In Marocco, viceversa, i portuali che hanno bloccato il transito di materiali
d’armamento a Tangeri e Casablanca verso Israele fanno parte delle tre
confederazioni sindacali affiliate alla Ituc.
Fuori dagli schemi di organizzazione i portuali genovesi del Calp hanno rapporti
anche negli Usa con l’Iww (anarco-sindacalista) e con i Teamsters che
organizzano i lavoratori dei porti del Pacifico.
La bio-diversità organizzativa di quanti agiscono su un terreno comune è
importantissimo, perché fa capire che qualcosa si sta muovendo unitariamente e
dal basso, al di fuori di schemi precostituiti o appartenenze.
Di fronte al dato di fatto realistico per cui non avremo un blocco totale degli
armamenti— abbiamo visto quello di Ravenna, che è stato caricato su terra – e il
flusso di armi difficilmente verrà interrotto, e di fronte alla situazione di
Gaza, non c’è il rischio che poi a un certo punto questo movimento di popolo si
disamori o lasci perdere per frustrazione?
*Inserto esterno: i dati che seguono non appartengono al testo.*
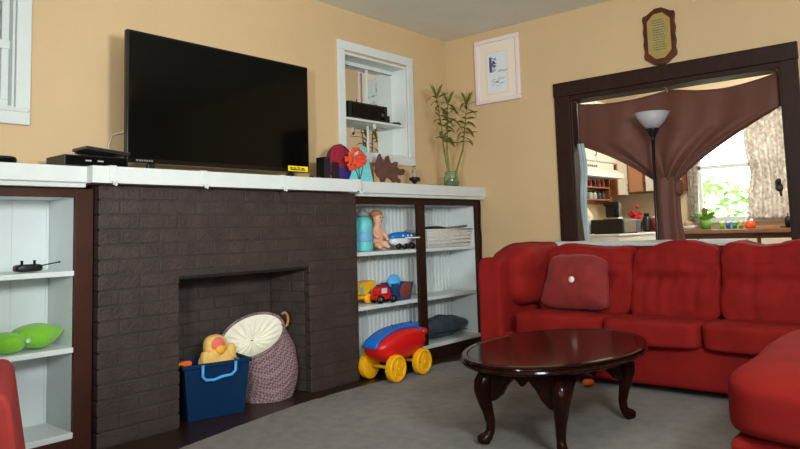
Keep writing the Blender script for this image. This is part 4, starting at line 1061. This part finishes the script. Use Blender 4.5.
kc2 = thing('window_curtain', 'narrow floral curtain gathered at the left side of kitchen window', 'curtain', (KX-.08, -1.1, .99))
def kcf2(u, v): return (KX-.08+.02*math.sin(u*16), -.965-u*(.17-.08*v)-.0, 2.36-v*1.37)
MB().grid(kcf2, 30, 30).build('panel', floral, kc2, smooth=True, solid=.002)
rod = thing('curtain_rod', 'thin brass curtain rod across the kitchen window', 'curtain rod', (KX-.08, -1.6, 2.36))
MB().tube([(KX-.08, -.98, 2.37), (KX-.08, -2.2, 2.37)], .008, 8).build('rod', mat('brass_hook', (170, 140, 80), .4), rod, smooth=True)
for y in (-.99, -2.19): MB().ball((KX-.08, y, 2.37), .016).build('finial', mat('brass_hook', (170, 140, 80), .4), rod, smooth=True); 
for y in (-1.01, -2.17): B(KX-.09, y-.006, 2.355, KX-.001, y+.006, 2.361).build('bracket', black_m, rod)
# sill plants and bits on the counter below the window
pt = thing('potted_plant', 'leafy plant in a small green pot under the kitchen window', 'potted plant', (3.32, -1.17, CZ))
MB().lathe([(.045, 0), (.06, .1), (.055, .105)], (3.32, -1.17, CZ), 16).build('pot', mat('pot_green', (110, 170, 70), .5), pt, smooth=True)
MB().soft((3.315, -1.165, CZ+.2), .02, .03, .05, 2.4, 8).build('ornament', mat('ornament_brown', (110, 70, 50), .6), pt, smooth=True)
q = MB(); rr = random.Random(6)
for i in range(40): leaf(q, (3.32, -1.17, CZ+.1), (rr.gauss(0, .5), rr.gauss(0, .6), 1), rr.uniform(.15, .30), .02, .5, rr.uniform(-1, 1))
q.build('foliage', mat('plant_light', (120, 168, 62), .6), pt, smooth=True)
tm = tag(B(3.28, -1.30, CZ, 3.40, -1.64, CZ+.006).build('wire_tray', grey_m, bevel=.002), 'narrow dark tray holding the coloured cups below kitchen window', 'tray')
cc = [('lime green', (150, 205, 50)), ('bright blue', (30, 130, 210)), ('teal green', (50, 170, 130)), ('yellow green', (190, 210, 60)), ('sky blue', (90, 180, 220))]
for i, (nm, c_) in enumerate(cc):
    y = -1.335-i*.066
    t_ = thing('plastic_cup', f'{nm} plastic cup on the tray under the kitchen window', 'cup', (3.34, y, CZ+.0065), 0, 'coloured cups under the window')
    MB().lathe([(.022, 0), (.03, .09), (.026, .09), (.02, .006)], (3.34, y, CZ+.0065), 14).build('body', mat('cup_'+nm.replace(' ', '_'), c_, .4), t_, smooth=True)
    MB().lathe([(.0305, .06), (.0312, .065), (.0318, .08), (.031, .084)], (3.34, y, CZ+.0065), 14).build('band', mat('band_white', (236, 240, 240), .5), t_, smooth=True)
oj = thing('candy_jar', 'glass jar of orange sweets on the counter by the floral curtain', 'jar', (3.2, -1.68, CZ))
MB().lathe([(.045, 0), (.055, .02), (.055, .07), (.03, .09)], (3.2, -1.66, CZ), 18).build('jar', mat('jar_orange', (240, 92, 40), .3), oj, smooth=True)
MB().lathe([(.032, 0), (.032, .02), (.012, .03), (.012, .045)], (3.2, -1.66, CZ+.0905), 16).build('lid', clear_m, oj, smooth=True)
wd = thing('serving_bowl', 'white bowl on the counter at the left end of kitchen window', 'dish', (3.3, -1.02, CZ))
MB().lathe([(.05, 0), (.09, .05), (.085, .05), (.045, .006)], (3.25, -1.0, CZ), 20).build('bowl', white_m, wd, smooth=True)
MB().soft((3.25, -1.0, CZ+.065), .055, .055, .04, 2.3, 8).build('sponge', mat('sponge_tan', (170, 140, 110), .8), wd, smooth=True)
bd = thing('soap_bottle', 'black pump bottle at right end of the kitchen counter', 'bottle', (3.25, -2.02, CZ))
MB().lathe([(.035, 0), (.035, .10), (.015, .12)], (3.25, -2.02, CZ), 16).build('body', black_m, bd, smooth=True)
MB().tube([(3.25, -2.02, CZ+.12), (3.25, -2.02, CZ+.15), (3.22, -2.02, CZ+.15)], .005, 6).build('pump', black_m, bd, smooth=True)
cbd = tag(B(2.95, -1.78, CZ, 3.35, -2.0, CZ+.025).build('cutting_board', mat('board_wood', (170, 120, 80), .6), bevel=.003), 'wooden cutting board on the counter under the floral curtain', 'cutting board')

# outside the kitchen window
gd = B(KX+.1, -6, -.12, KX+14, 5, -.1).build('lawn', mat('lawn_green', (120, 160, 80), .9, var=.3, vscale=3)); gd['kind'] = 'structure'
for i, (x, y, r_, lb) in enumerate(((6.4, -.35, .95, 'light green garden bush outside the kitchen window, left one'), (7.6, -2.2, 1.0, 'light green garden bush outside the kitchen window, right one'))):
    t_ = thing('garden_bush', lb, 'bush', (x, y, -.1))
    q = MB(); rr = random.Random(20+i)
    for k in range(900):
        v = Vector((rr.gauss(0, 1), rr.gauss(0, 1), rr.gauss(0, 1))).normalized()*r_*rr.uniform(.75, 1.0)
        p = Vector((x, y, .85))+v*Vector((1, 1, .85)); leaf(q, p, (v.x+rr.gauss(0, .4), v.y+rr.gauss(0, .4), v.z+rr.gauss(0, .4)), .16, .05, .4, rr.uniform(-1, 1))
    q.build('foliage', mat('bush_green', (150, 182, 112), .7), t_, smooth=True)
    MB().tube([(x, y, -.1), (x, y, .5)], .05, 8).build('stem', brown_m, t_)

# ------------------------------------------------------------------ lamps & light
cl = thing('ceiling_lamp', 'round ceiling lamp behind the camera', 'ceiling lamp', (-1.3, -3.9, H-.13))
MB().ball((-1.3, -3.9, H-.10), .07, .07, .06).build('globe', mat('lamp_globe', (255, 206, 130), .4, emit=5), cl, smooth=True)
MB().lathe([(.05, -.035), (.06, -.001)], (-1.3, -3.9, H), 20).build('canopy', white_m, cl, smooth=True)

def area(name, loc, target, sx, sy, power, col):
    l = bpy.data.lights.new(name, 'AREA'); l.shape = 'RECTANGLE'; l.size = sx; l.size_y = sy; l.energy = power; l.color = col
    o = bpy.data.objects.new(name, l); COL.objects.link(o); o.location = loc
    o.rotation_euler = (Vector(target)-Vector(loc)).to_track_quat('-Z', 'Y').to_euler(); return o
CL = (.92, .98, 1)
area('room_fill', (-6.5, -3.4, 1.5), (-1.0, -1.0, 1.2), 1.8, 1.5, 34, CL)  # added soft fill from the left, there is no window in this wall
area('rear_fill', (-4.4, -4.93, 1.45), (-2.2, -1.0, 1.3), 2.4, 1.6, 42, CL)  # added soft fill from behind, no window modelled here either
area('ceiling_fill', (-3.6, -3.95, 1.7), (-2.6, -2.6, 2.6), .5, .5, 90, CL)  # unseen fill added to brighten the ceiling and its bounce, no lamp stands here
l = bpy.data.lights.new('camera_flash', 'SPOT'); l.energy = 250; l.shadow_soft_size = .12; l.color = (1, 1, 1); l.spot_size = math.radians(66); l.spot_blend = 1
o = bpy.data.objects.new('camera_flash', l); COL.objects.link(o); o.location = (-5.35, -3.1, 1.35)
o.rotation_euler = (Vector((-.6, .5, 1.6))-o.location).to_track_quat('-Z', 'Y').to_euler()
l = bpy.data.lights.new('kitchen_fill', 'POINT'); l.energy = 95; l.shadow_soft_size = .15; l.color = (1, .97, .9)  # added point fill that brightens the kitchen, no fixture belongs to it
o = bpy.data.objects.new('kitchen_fill', l); COL.objects.link(o); o.location = (1.9, -1.9, 2.5)
wd_ = bpy.data.worlds.new('World'); bpy.context.scene.world = wd_; wd_.use_nodes = True
bg_ = wd_.node_tree.nodes['Background']; bg_.inputs['Color'].default_value = (.92, .97, 1, 1); bg_.inputs['Strength'].default_value = 7

# ------------------------------------------------------------------ camera
cam = bpy.data.cameras.new('Camera'); co = bpy.data.objects.new('Camera', cam); COL.objects.link(co)
ri = Vector((.6483, -.7608, -.0294)); up = Vector((-.0467, -.0782, .9958)); fw = Vector((.7600, .6442, .0863))
M = Matrix(((ri.x, up.x, -fw.x), (ri.y, up.y, -fw.y), (ri.z, up.z, -fw.z))).to_4x4()
M.translation = Vector((-4.92392, -3.58861, .97895)); co.matrix_world = M
cam.sensor_width = 36; cam.lens = 683.026/800*36; cam.shift_y = -(224.5-172.334)/800; cam.clip_start = .05
sc = bpy.context.scene; sc.camera = co
sc.view_settings.view_transform = 'Standard'; sc.view_settings.look = 'None'; sc.view_settings.gamma = 1; sc.view_settings.exposure = 0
Cercando di cogliere gli aspetti positivi di una lotta che non è risolutiva,
penso che chi ha scioperato il 22 o venerdì 19 (come a Genova la Fiom,
trascinando poi tutta la CGIL, che ha scioperato per 8 ore) l’abbia fatto
recuperando la dimensione dell’appartenenza ad una stessa classe di lavoratori
contro qualsiasi logica nazionalista.
Nessuno di coloro che ha scioperato, o partecipato ai cortei, pensa che la
propria azione sia risolutiva per mettere fine allo sterminio del popolo
palestinese a Gaza e in Cisgiordania o alla folle corsa al riarmo.
Dobbiamo essere consapevoli.
Non dobbiamo essere ingenui pensando che un blocco di container carichi di
munizioni ed esplosivi sia risolutivo di per sé.
Però queste azioni, partite da Genova e sviluppatesi nel tempo, devono arrivare
a travolgere, prima o poi, gli attuali decisori politici che stanno portando
l’umanità a schiantarsi, utilizzando risorse pubbliche nell’interesse esclusivo
dei fabbricanti d’armi e dei loro azionisti.”